APtx 07/24 0305 Holy Ghost Rally
By A. DENITA GADSON Associated Press Writer
NEW ORLEANS (AP) -- Bible thumping, hand clapping, feet
stomping Pentecostals and charismatic Christians set aside
doctrinal differences in worshiping together at the Louisiana
Superdome.
More than 35,000 people began arriving Wednesday for the
four-day North American Congress on the Holy Spirit and World
Evangelism. It's the second meeting of the congress; the first
was held in Kansas City in 1977.
Leaders have said they want to convert 3.1 billion people to
Christianity by the year 2000. Statistics show there are 1.6
billion Christians today.
Two South Carolina protesters, carrying posters with messages
like "Compromise is not love" and handing out religious tracts,
called the meeting a hypocrisy.
"I'm protesting the ungodliness of America and the religious
hypocrisy," said Robert Eckhardt, 61, who professed to be
non-denominational.
"We're just playing church in America," he said, pointing to a
chauffeur-driven limousine with a Virginia license plate parked
outside the Superdome. He said it belonged to a minister.
"They won't please God by compromising. It's his way or no
way," Eckhardt said.
However, the congress' chairman said none of the religious
cults here are compromising their beliefs. Participants include
Catholics, Protestants, Pentecostals, Orthodox and Messianic
Jews, and others.
"Every group is meeting separately. We've learned to respect
one another's beliefs and unite and agree on what we can,"
Chairman Vinson Synan of Oklahoma City said in an interview.
He said the biggest thing they all agree on is evangelization.
"Division only takes us away from God and makes evangelism
less effective," he said.
About 15,000 Catholics are attending the congress, which Synan
says is historical in itself.
It nevertheless drew sharp criticism from Pentecostal
evangelist Jimmy Swaggart of Baton Rouge.
Swaggart refused to attend, saying Catholic doctrine is in
error and, because of that, there could be no unity on some
biblical issues between Protestants and Catholics.
"There is absolutely no way that ministers of the Gospel can
stand on a platform with Catholic priests in some type of
professed unity without compromising the message of the Word of
God," Swaggart said.
Synan said there are more than 50 million
Pentacostal-charismatics in the United States, whose worship is
usually spontaneous and emotional, and often includes speaking in
tongues, prophesying and a belief in faith healing.
The reliance on such supernatural "gifts" from the Holy Spirit
is what all Pentacostal and charismatics have in common.

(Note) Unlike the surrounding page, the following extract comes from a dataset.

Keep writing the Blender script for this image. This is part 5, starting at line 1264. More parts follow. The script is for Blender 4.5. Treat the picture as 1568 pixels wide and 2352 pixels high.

The North American congress was formed in the 1970s as a show
of unity by charismatic Catholics and Protestants from about 40
denominations, he said.
Synan said the recent television evangelist scandal that
centers around Jim and Tammy Bakker and the PTL Club has hurt the
world's view of Christianity in general, and Pentecostals in
particular.
"I think the unholy war has hurt, maybe even our attendance
somewhat," Synan said.
Initially, 55,000 people were expected to attend the meeting,
he said.
Longtime evangelist Oral Roberts won't attend the congress,
but his son, Richard, would broadcast his morning television show
from the meeting Wednesday, Thursday and Friday, Synan said.
Evangelists, authors and leaders of the movement will conduct
more than 100 daily workshops and meetings each night.
Workshop leaders include entertainer Pat Boone and his wife,
Shirley; West German missionary Reinhard Boonke; and sports
figures Roosevelt Grier and Meadowlark Lemon.